Now we stand at yet another record high in asset values and household net worth. Yet this time it seems consumers are behaving a bit more cautiously. Consumer leverage continues to be steady to drifting slightly lower as a share of disposable income and Figure 4 highlights that while the saving rate has declined in the past two years, it hasn’t come down nearly as much as the prior two cycles would lead forecasters to expect. In the now standard forecasting models for consumption, this misalignment in the long-run relationship between wealth and consumption should signal rising consumption. Some researchers have argued that the misalignment that we are currently observing may instead be an indication that asset values themselves are out of line with long-run fundamentals and are likely to correct downward.[iv] In my next blog post I will explore the various reasons the wealth effect may be smaller than in the past, including demographic reasons, tight credit conditions, a greater appreciation of risk, and increased uncertainty about the future.

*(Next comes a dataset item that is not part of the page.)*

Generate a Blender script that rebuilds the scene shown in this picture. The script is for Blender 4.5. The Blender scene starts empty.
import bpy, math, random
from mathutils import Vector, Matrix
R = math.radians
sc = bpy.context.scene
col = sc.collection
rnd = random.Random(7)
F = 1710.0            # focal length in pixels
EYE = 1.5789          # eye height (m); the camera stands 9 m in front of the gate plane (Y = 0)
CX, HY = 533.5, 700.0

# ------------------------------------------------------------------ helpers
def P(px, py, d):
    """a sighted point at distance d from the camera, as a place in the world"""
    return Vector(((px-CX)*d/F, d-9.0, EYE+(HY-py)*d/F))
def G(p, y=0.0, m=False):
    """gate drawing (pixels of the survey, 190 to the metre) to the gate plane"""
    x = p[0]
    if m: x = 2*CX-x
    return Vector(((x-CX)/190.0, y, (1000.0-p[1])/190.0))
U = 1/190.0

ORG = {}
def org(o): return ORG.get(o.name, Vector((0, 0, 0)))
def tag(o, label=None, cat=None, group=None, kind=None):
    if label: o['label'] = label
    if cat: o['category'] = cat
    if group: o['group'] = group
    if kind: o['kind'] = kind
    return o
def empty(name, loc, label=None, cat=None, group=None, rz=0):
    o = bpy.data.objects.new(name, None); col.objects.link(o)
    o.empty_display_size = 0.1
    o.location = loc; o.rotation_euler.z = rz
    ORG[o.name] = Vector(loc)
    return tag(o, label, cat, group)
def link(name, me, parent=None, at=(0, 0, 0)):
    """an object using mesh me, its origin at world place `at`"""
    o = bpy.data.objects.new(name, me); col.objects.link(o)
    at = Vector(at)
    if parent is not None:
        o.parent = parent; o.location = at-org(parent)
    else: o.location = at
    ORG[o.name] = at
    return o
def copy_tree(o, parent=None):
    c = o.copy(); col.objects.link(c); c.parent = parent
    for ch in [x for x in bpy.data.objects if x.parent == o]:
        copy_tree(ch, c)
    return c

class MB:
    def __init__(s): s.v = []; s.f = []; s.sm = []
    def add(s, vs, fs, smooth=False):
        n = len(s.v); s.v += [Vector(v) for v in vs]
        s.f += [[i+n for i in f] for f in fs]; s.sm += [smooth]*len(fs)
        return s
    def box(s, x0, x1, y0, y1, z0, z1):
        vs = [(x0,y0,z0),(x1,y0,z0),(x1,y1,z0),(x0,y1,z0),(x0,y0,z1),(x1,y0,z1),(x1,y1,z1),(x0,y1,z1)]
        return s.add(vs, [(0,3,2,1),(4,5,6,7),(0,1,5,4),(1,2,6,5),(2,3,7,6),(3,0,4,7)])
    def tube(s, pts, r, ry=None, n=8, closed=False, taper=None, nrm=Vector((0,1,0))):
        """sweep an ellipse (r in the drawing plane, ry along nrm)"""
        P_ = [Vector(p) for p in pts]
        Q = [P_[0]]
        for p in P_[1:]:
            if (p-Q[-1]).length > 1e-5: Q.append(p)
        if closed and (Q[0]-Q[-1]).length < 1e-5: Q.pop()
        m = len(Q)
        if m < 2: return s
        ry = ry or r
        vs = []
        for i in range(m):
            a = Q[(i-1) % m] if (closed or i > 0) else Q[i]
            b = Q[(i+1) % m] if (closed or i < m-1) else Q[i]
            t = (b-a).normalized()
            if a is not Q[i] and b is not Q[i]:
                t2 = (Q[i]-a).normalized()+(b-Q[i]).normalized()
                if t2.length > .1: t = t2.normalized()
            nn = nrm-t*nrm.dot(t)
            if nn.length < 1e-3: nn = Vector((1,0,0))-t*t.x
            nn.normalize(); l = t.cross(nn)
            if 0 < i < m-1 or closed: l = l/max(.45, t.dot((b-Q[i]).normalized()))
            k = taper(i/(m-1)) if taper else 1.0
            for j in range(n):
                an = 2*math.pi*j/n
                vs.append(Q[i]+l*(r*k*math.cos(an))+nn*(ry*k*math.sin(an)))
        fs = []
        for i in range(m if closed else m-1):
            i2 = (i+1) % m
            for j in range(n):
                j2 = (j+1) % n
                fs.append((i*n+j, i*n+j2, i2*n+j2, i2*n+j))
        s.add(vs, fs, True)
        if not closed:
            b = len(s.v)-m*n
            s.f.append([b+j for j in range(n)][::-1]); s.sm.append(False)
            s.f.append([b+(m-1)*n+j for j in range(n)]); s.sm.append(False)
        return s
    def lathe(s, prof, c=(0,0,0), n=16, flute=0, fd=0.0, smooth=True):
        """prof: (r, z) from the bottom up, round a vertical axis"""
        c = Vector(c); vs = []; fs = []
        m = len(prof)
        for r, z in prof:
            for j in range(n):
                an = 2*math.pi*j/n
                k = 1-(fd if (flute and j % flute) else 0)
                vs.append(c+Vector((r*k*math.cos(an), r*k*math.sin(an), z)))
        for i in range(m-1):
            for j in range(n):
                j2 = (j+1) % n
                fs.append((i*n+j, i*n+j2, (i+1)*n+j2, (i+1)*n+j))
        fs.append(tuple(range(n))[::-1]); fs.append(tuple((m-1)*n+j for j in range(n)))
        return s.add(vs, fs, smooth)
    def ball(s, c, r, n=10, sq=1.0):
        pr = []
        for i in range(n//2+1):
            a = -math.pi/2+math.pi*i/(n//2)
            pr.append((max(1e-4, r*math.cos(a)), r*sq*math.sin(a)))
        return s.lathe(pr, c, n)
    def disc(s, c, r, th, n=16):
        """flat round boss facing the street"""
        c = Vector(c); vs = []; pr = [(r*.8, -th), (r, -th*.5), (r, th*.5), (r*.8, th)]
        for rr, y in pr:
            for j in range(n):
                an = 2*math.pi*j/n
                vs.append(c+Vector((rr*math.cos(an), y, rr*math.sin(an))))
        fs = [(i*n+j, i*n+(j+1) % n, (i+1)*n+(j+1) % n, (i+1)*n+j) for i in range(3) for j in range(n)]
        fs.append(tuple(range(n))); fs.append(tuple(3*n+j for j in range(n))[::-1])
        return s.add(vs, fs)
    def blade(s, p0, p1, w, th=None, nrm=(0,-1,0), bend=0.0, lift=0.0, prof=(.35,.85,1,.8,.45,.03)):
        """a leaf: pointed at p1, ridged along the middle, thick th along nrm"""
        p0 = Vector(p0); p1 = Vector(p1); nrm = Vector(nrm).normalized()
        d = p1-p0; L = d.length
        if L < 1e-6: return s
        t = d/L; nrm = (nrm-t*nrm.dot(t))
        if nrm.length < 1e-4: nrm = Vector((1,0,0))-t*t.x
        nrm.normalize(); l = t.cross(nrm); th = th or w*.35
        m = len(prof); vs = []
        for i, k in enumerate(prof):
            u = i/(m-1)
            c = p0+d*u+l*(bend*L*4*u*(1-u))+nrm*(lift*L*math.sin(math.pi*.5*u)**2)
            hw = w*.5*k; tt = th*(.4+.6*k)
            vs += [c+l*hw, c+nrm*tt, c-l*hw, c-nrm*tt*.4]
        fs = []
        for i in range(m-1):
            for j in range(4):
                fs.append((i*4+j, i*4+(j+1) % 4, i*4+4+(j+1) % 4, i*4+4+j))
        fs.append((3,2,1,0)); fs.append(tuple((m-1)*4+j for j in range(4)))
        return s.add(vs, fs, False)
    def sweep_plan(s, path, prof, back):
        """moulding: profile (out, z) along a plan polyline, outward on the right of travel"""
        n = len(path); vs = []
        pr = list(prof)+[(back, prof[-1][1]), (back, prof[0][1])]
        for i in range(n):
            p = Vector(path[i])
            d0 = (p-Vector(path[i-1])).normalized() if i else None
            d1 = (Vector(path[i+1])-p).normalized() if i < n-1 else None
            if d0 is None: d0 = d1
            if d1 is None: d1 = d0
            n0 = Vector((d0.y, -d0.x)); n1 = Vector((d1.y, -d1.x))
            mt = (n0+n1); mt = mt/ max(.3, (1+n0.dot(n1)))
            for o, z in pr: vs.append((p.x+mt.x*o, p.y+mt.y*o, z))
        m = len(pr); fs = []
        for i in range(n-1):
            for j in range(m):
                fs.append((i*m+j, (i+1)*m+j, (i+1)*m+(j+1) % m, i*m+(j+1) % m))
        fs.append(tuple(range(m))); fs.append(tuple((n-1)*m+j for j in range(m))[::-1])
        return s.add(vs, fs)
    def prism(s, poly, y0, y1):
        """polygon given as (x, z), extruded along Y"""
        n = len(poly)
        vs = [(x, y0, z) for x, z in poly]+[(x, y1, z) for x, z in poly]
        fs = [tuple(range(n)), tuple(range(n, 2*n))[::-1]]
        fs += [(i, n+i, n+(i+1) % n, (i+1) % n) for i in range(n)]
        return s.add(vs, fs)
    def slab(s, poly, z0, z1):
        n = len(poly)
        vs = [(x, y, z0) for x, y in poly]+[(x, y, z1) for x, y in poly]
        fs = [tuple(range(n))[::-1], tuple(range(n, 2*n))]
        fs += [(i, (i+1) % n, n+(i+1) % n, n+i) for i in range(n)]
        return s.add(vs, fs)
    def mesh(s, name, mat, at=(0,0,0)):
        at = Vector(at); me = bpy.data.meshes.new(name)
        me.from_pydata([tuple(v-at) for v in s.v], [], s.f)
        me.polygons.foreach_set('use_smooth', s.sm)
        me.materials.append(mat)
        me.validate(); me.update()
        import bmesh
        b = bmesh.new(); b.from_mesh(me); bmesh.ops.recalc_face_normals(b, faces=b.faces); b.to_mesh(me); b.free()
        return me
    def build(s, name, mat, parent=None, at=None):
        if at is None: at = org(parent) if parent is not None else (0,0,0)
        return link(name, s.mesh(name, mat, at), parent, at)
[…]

[i] See Poterba, James, “Stock Market Wealth and Consumption”, Journal of Economic Perspectives, Volume 14, Number 2, Spring 2000.

[ii] See Dynan, Karen and Maki, Dean, “Does Stock Market Wealth Matter for Consumption?” Federal Reserve Working Paper 2001-23, May, 2001.

[iii] A good review of the literature including housing can be found in Cooper, Daniel and Dynan, Karen, “Wealth Shocks and Macroeconomic Dynamics”, Boston Fed Policy Discussion Paper 13-4, June, 2013.

[iv] See Lettau, Martin and Ludvigson, Sydney, “Understanding Trend and Cycle in Asset Values: Reevaluating the Wealth Effect on Consumption”, American Economic Review 94-1, 20014.